"Soon every lupin in the land, Will be in his mighty hand. He steals them from the rich, And gives them to the poor."*
I don't pretend to understand everything about Megaupload. In fact. I don't pretend to understand a lot. I know that, the other day, the Internet equivalents of the corner mom and pop - Google and Wikipedia - threatened to hold their breath until they turned blue if Congress restricted their access to...access or something. Having grown up in the vinyl era of music distribution, I'm aware that awful, evil, ruthless tycoon types conspire to make me buy stupid songs on an album with one great tune. Those charlatans had to be dragged kicking and screaming into the era of single-track downloads. I get that.
So when a person comes along who wants to fight for us little guys (and gals) and hold the conglomorates' tootsies to the blowtorch there is a side of me that roots for our champion. Until I read the story.
Are you kidding me? According to news stories, this overstuffed (alleged) thief's humble abode was entered by New Zealand cops armed with warrants. He refused them entry. Then he hid in a closet (I don't care what you call a panic room, it's still a closet). They hooked his used car - make that cars, and seized a bunch of other stuff. The big guy and his gang went to jail, at least for now, as international authorities unravelled a spider web of offices around the world. His response? The people who own the rights to these copyrights are greedy, and behind the times.
Wow. No suspect has ever blamed the victim before. This must be one smart guy.
Of course, self interest grabs one's attention like nothing else. I have two copyrighted literary works (as opposed to literate - as in literature) for sale which can be (or have been, depending on who you believe) pirated. I may get a lousy two bucks per copy, but after five years of work I'd like to take my long-suffering wife out for dinner. In short, I have two dogs in this fight. But I've hedged my bet by keeping my day job.

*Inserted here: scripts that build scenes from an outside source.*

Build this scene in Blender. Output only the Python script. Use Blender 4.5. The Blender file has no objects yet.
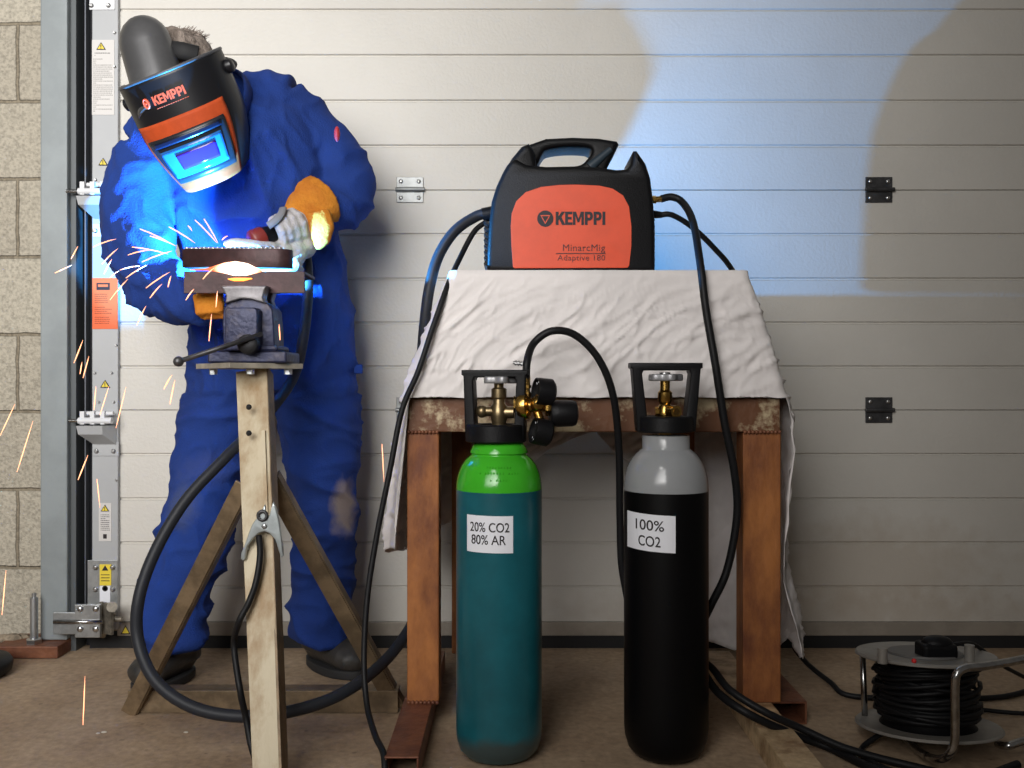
import bpy, bmesh, math, random
from mathutils import Vector, Matrix, noise
random.seed(7)
PI = math.pi
sc = bpy.context.scene
COL = sc.collection
F = 960.0; CH = 0.745

def P(px, py, d):
    return Vector(((px-512)/F*d, d, CH-(py-384)/F*d))

# ------------------------------------------------------------------ materials
MATS = {}
def mat(name, col, rough=.6, metal=0.0, var=0.0, scale=8, bump=0.0, bscale=60, col2=None, lo=.4, hi=.6, emit=None, spec=.5, stretch=(1,1,1), sheen=0):
    if name in MATS: return MATS[name]
    m = bpy.data.materials.new(name); m.use_nodes = True
    nt = m.node_tree; n = nt.nodes; l = nt.links
    b = n['Principled BSDF']
    b.inputs['Roughness'].default_value = rough
    b.inputs['Metallic'].default_value = metal
    b.inputs['Specular IOR Level'].default_value = spec
    b.inputs['Base Color'].default_value = (*col, 1)
    tc = n.new('ShaderNodeTexCoord'); mp = n.new('ShaderNodeMapping')
    mp.inputs['Scale'].default_value = stretch
    l.new(tc.outputs['Object'], mp.inputs['Vector'])
    if col2 is not None or var:
        nz = n.new('ShaderNodeTexNoise'); nz.inputs['Scale'].default_value = scale
        nz.inputs['Detail'].default_value = 8; nz.inputs['Roughness'].default_value = .65
        l.new(mp.outputs['Vector'], nz.inputs['Vector'])
        cr = n.new('ShaderNodeValToRGB')
        cr.color_ramp.elements[0].position = lo; cr.color_ramp.elements[1].position = hi
        c2 = col2 if col2 is not None else tuple(c*(1-var) for c in col)
        cr.color_ramp.elements[0].color = (*c2, 1); cr.color_ramp.elements[1].color = (*col, 1)
        l.new(nz.outputs['Fac'], cr.inputs['Fac'])
        l.new(cr.outputs['Color'], b.inputs['Base Color'])
    if bump:
        nb = n.new('ShaderNodeTexNoise'); nb.inputs['Scale'].default_value = bscale
        nb.inputs['Detail'].default_value = 4
        l.new(mp.outputs['Vector'], nb.inputs['Vector'])
        bp = n.new('ShaderNodeBump'); bp.inputs['Strength'].default_value = bump
        bp.inputs['Distance'].default_value = .01
        l.new(nb.outputs['Fac'], bp.inputs['Height']); l.new(bp.outputs['Normal'], b.inputs['Normal'])
    if emit:
        b.inputs['Emission Color'].default_value = (*emit[0], 1)
        b.inputs['Emission Strength'].default_value = emit[1]
    MATS[name] = m
    return m

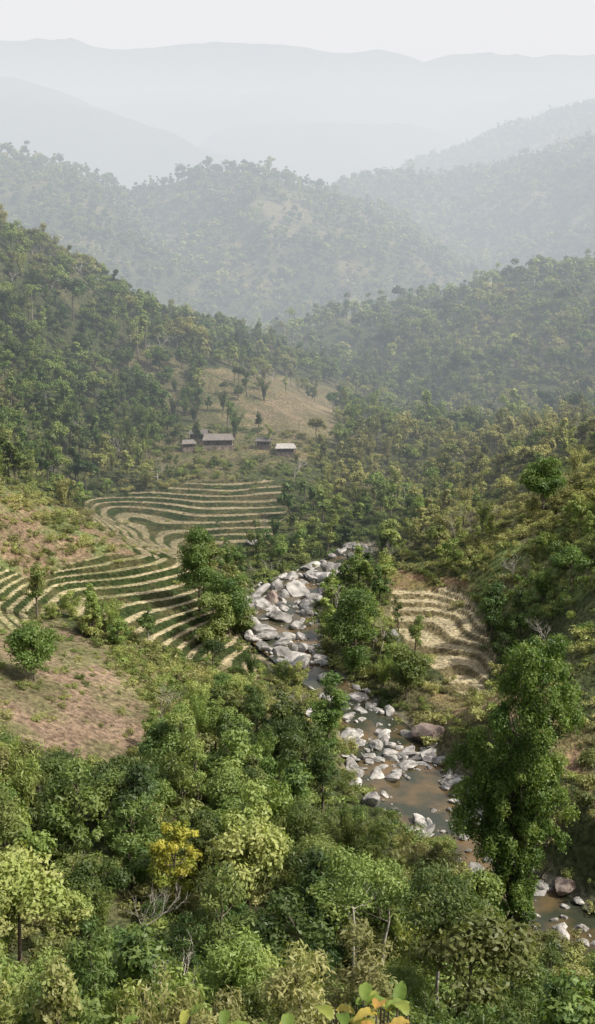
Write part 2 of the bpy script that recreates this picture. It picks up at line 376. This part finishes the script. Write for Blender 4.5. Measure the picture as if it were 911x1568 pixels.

This evolving battle will not be won by princes of gluttony, any more than we can expect Congress to have any idea what to do. This will take decades of treaties, police work and court battles before anything approaching stability is reached. Until then - let's not make heroes out of narcissists who hide behind empty man-of-the-people expressions and then flee in a corporate jet to a 24 million dollar estate.
He ain't Errol Flynn.
*Monty Python's Flying Circus, (episode 37; aired 4 January 1973; recorded 17 April 1972).